Redundant Vectors in Singular Value Decomposition

Question

Consider a matrix $A\in\mathbb{R}^{2\times3}$. If I perform its Singular Value Decomposition, I'll get the following factorization-

$$A=U\Lambda V^T:U\in\mathbb{R}^{2\times2},~\Lambda\in\mathbb{R}^{2\times3},~V\in\mathbb{R}^{3\times3}$$

The non-zero values of the matrix $\Lambda$ would be its $(1,1)$ and $(2,2)$ elements (assuming a non-singular matrix A). Since the 3rd column of $\Lambda$ is entirely $0$, in the product $U\Lambda V^T$, the 3rd row of $V$ (also 3rd eigen-vector of $A^TA$) would contribute nothing towards the product of $A$. I could in theory replace that vector with anything, and the product $U\Lambda V^T=A$ would remain unchanged.

My question is, then how is the 3rd eigen-vector, in this case, uniquely determined if it contributes nothing to the product and changing it also doesn't change the product (I checked. It doesn't.)? Extending this argument, how are the eigen-vectors corresponding to $0$ eigen-values/singular values uniquely pinned down? Where is that degree of freedom going?

Answer 1

In singular value decomposition, the matrices $U$ and $V$ are orthonormal. That means i.e. that the Columns of $V$ and $U$ are orthonormal bases of the source to and goal space from which the matrix $A$ maps.

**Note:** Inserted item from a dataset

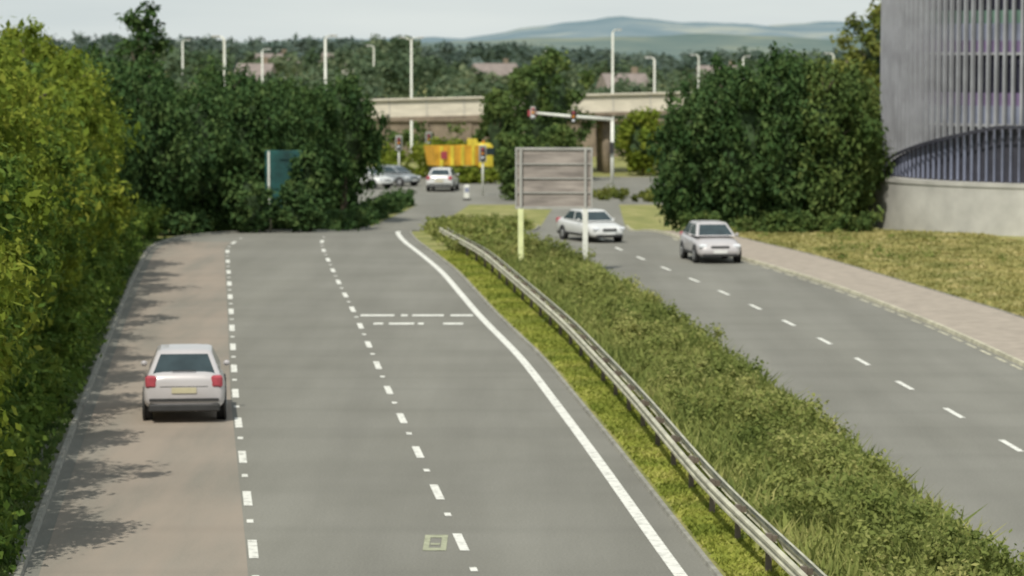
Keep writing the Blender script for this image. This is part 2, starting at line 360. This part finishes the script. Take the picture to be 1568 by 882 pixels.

The columns in $V$ that correspond to the eigenvectors to eigenvalue $0$ are an orthonormal basis of the $kernel(A)$. Those are the components of directions $x$ which contribute nothing to $Ax$.

The columns in $U$ that correspond to the eigenvectors to eigenvalue $0$ are an orthonormal basis of $image(A)^\perp$. They correspond to the directions $Ax$ cant reach.

Answer 2

My question is, then how is the 3rd eigen-vector, in this case, uniquely determined if it contributes nothing to the product and changing it also doesn't change the product (I checked. It doesn't.)? Extending this argument, how are the eigen-vectors corresponding to 0 eigen-values/singular values uniquely pinned down? Where is that degree of freedom going?

First of all it isn't an eigenvector. There are left and right singular vectors for the singular value decomposition.

Supposing $A \in \mathbb{C}^{m \times n} $ the SVD is

$$A_{m \times n} = U_{m \times m} \Sigma_{m \times n} V_{n \times n}^{*} $$

Notably, if the rank of the matrix is only $r$ then we only have $r$ singular values. We can truncate the singular value decomposition. It is as follows $$A_{m \times n} = U_{m \times r} \Sigma_{r \times r} V_{r \times n}^{*} $$

This can be visually seen as the following.

This follows from how the SVD is obtained. The singular values are the square roots of the eigenvalues of the covariance matrix $A^{T}A $ or $AA^{T}$

$$AA^{*} = (U\Sigma V^{*}) (U\Sigma V^{*})^{*} $$ $$AA^{*} = U\Sigma V^{*} V\Sigma^{*} U^{*} $$

$V^{*}V = VV^{*} = I $

$$AA^{*} = U\Sigma \Sigma^{*} U^{*} $$

$ \Sigma \Sigma^{*} = \Sigma^{2} = \Lambda $

$$AA^{*} = U \Lambda U^{*} $$

The left singular vectors

other way, now

$$A^{*}A = (U\Sigma V^{*})^{*} (U\Sigma V^{*}) $$ $$A^{*}A = V\Sigma^{*} U^{*} U\Sigma V^{*} $$

$$UU^{*} = U^{*}U =I $$

$$A^{*}A = V\Sigma^{*}\Sigma V^{*} $$ $$ \Sigma^{*}\Sigma = \Lambda $$ $$A^{*}A = V \Lambda V^{*} $$ Giving us the right singular vectors

Now the same idea follows through for truncated eigenvalue decomp.

$$ A_{m \times m} = V_{m \times m} \Lambda_{m \times m} V_{m \times m}^{*} $$

if the rank of the matrix is $r$ we have 0's there

$$ A_{m \times m} = V_{m \times r} \Lambda_{r \times r} V_{r \times m}^{*} $$

In a machine, they'd be very close to machine precision if the rank if $r$. You have two choices, you can get the full decomposition and you'd have singular values that are around $1e-16$ or choose a truncated one.